At your welcome, you described Sir George as having reached this decision only, and I quote: “after much earnest and anxious deliberation”.

That you managed to thus persuade Sir George signified a remarkable determination and foreshadowed advocacy skills that would bode well for your later career as an advocate.

No doubt emboldened by that early win you then responded to Anthony Rose’s advertisement for a solicitor of “up to a year’s experience”, even though you had no experience. You had not done articles. You had not completed the Leo Cussen Institute practical training course, then the only real alternative to articles in this state.

No doubt captivated by your determination, Anthony Rose gave you your start in the profession. That was in 1972. He attended your welcome, and is here today.

When you began as a solicitor with Anthony Rose in Albert Park, John Wilczek was a solicitor with John McCluskey in Port Melbourne and Nahum Mushin was a solicitor with Lester Pearn & Fielden in Oakleigh.

You all appeared as solicitor-advocates before the stipendiary magistrates and justices of the peace in the Magistrates’ Courts around Melbourne.

Your Honour and Justice Mushin both went to the Bar. All three of you were appointed to, and served as judges of, this Court.

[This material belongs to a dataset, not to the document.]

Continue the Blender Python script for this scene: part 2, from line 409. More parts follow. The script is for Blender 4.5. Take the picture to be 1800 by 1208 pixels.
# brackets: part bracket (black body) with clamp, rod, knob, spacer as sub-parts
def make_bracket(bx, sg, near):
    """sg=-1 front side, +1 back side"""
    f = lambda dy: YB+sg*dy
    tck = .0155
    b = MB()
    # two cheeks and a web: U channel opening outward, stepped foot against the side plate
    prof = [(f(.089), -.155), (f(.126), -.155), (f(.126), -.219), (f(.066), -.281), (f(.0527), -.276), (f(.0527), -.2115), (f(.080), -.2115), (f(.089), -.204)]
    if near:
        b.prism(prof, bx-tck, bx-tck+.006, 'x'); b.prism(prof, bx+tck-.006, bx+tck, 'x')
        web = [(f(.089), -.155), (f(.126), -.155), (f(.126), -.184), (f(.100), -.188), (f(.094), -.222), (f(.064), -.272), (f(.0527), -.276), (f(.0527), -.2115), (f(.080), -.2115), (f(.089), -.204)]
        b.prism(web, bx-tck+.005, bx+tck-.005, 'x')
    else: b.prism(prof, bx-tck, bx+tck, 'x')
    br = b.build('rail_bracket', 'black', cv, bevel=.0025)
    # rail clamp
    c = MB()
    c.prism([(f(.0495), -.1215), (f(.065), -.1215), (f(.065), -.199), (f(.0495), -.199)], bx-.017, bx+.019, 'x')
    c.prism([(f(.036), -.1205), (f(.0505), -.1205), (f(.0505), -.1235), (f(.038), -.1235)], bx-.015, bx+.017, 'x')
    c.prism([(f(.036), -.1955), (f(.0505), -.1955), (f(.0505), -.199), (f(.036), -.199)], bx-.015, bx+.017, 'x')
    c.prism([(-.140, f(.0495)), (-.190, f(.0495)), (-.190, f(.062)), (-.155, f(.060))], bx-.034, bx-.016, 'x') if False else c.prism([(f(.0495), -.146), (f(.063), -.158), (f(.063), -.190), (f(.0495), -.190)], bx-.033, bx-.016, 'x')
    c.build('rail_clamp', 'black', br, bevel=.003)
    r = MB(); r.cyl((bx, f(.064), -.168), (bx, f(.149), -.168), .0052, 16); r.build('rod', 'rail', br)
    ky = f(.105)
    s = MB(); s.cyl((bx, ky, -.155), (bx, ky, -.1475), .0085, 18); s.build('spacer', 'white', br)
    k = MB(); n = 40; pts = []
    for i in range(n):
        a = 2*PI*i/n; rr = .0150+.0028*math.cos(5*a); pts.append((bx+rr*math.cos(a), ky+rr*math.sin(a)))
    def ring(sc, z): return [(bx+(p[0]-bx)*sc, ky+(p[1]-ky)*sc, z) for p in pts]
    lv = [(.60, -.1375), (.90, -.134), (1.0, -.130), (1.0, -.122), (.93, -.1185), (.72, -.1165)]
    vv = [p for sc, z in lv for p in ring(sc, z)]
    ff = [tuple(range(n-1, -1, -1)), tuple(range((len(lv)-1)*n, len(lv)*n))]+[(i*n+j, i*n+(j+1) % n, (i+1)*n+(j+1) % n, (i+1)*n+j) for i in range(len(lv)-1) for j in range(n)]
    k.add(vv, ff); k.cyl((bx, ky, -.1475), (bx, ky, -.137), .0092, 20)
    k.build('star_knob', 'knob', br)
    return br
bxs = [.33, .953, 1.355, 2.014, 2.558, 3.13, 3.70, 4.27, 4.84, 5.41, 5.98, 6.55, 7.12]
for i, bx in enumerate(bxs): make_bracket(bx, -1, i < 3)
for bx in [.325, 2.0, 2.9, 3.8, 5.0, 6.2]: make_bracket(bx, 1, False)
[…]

In 1975, your Honour left Anthony Rose to go to Colin Lobb whose practice was in Mount Waverley, much closer to where you lived in Glen Waverley.

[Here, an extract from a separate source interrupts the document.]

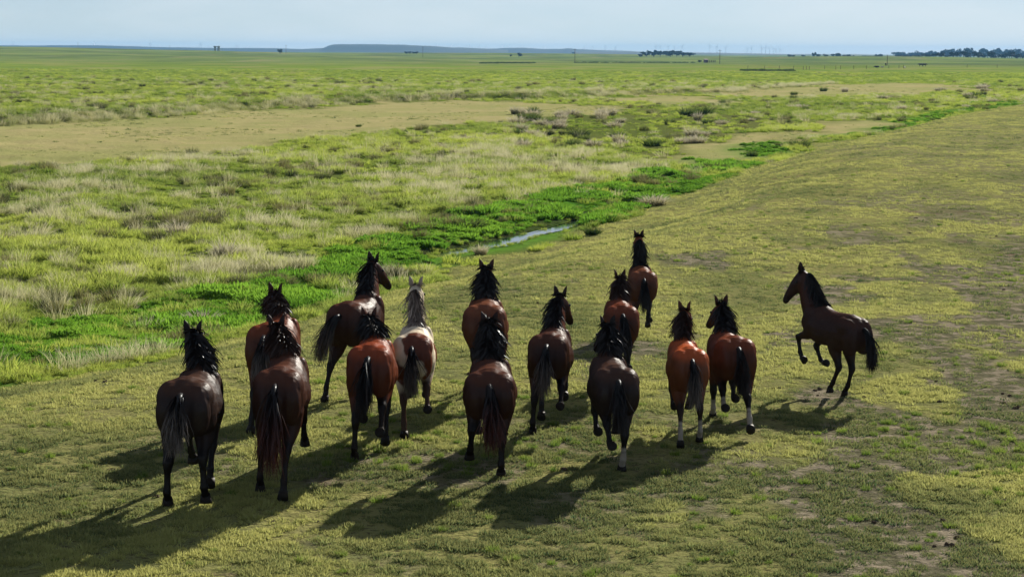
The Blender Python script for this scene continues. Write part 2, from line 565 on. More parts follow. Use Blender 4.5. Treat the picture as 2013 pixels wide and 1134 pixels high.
def tuft_mesh(name, mat, nb, h, w, spread, lean, seg=3, seed=0, tip_from=.6, hvar=.35, leaf=False):
    """a tuft of bent blades; h height, w blade width, spread radius of the foot, lean outwards"""
    rg = np.random.default_rng(seed)
    V, F, T, B = [], [], [], []
    for i in range(nb):
        a = rg.uniform(0, 2 * math.pi)
        r = spread * math.sqrt(rg.uniform(0, 1))
        hh = h * (1 - hvar * rg.uniform(0, 1)) * (1 - .35 * r / max(spread, 1e-6))
        out = np.array([math.cos(a), math.sin(a)])
        az2 = a + rg.normal(0, .7)
        ln = lean * rg.uniform(.2, 1.0) * (.4 + .8 * r / max(spread, 1e-6))
        side_a = rg.uniform(0, math.pi)
        sd = np.array([math.cos(side_a), math.sin(side_a), rg.normal(0, .25)])
        b0 = len(V)
        bl = rg.uniform(0, 1)
        for k in range(seg + 1):
            t = k / seg
            off = ln * hh * t ** 1.8
            zz = hh * (t - .28 * ln * t ** 2)
            p = np.array([out[0] * r + math.cos(az2) * off, out[1] * r + math.sin(az2) * off, zz - .02])
            if leaf:
                ww = w * math.sin(math.pi * min(.97, .12 + .85 * t)) * rg.uniform(.8, 1.2)
            else:
                ww = w * (1 - t) ** .7 + w * .06
            V.append(p - sd * ww / 2); V.append(p + sd * ww / 2)
            tv = max(0, (t - tip_from) / (1 - tip_from))
            T += [tv, tv]; B += [bl, bl]
            if k < seg:
                q = b0 + 2 * k
                F.append((q, q + 1, q + 3, q + 2))
    me = fast_mesh(name, np.array(V), np.array(F), mat=mat)
    me.attributes.new('tip', 'FLOAT', 'POINT').data.foreach_set('value', np.array(T, np.float32))
    me.attributes.new('blade', 'FLOAT', 'POINT').data.foreach_set('value', np.array(B, np.float32))
    return me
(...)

You became an associate at CBA Lobb & Associates.

It is a mark of the extraordinarily high regard in which he held you that Mr Lobb chose your Honour to represent him personally in a matter in court that was of importance to him – and which was hotly contested. His confidence in you was vindicated as your representation of your principal was wholly successful. No doubt it had your undivided attention.

At your welcome, you spoke of the contribution that your six years experience as a solicitor made to your later success at the Bar.

Solicitors who briefed you praise your meticulous preparation, your fierce loyalty and your formidable advocacy – also your courtesy to them and their staff, and to their clients.

You were often briefed in opposition to silk – and always acquitted yourself well.

Instructors have remarked on your uncanny ability to capture and meticulously record detailed and lengthy orders as they are rattled off at high speed by judicial officers, as others flounder and get lost.

Your Honour has been an excellent judge. You said at your welcome that you knew much was expected of you. You said: “I will do my best, I will try my hardest and I will work hard”.

You have done all that.

You also cited Sir Owen Dixon’s statement that the most important person in the Court is the litigant who is going to lose. It is that person who must leave the Court satisfied with the system, and that he and his case have had fair treatment and every chance.

You characterised that as a counsel of perfection and impossible to achieve. All to whom I’ve spoken believe that you’ve come as close to achieving that as anyone could.

On behalf of the LIV and the solicitors of this state, I wish your Honour every happiness in your retirement.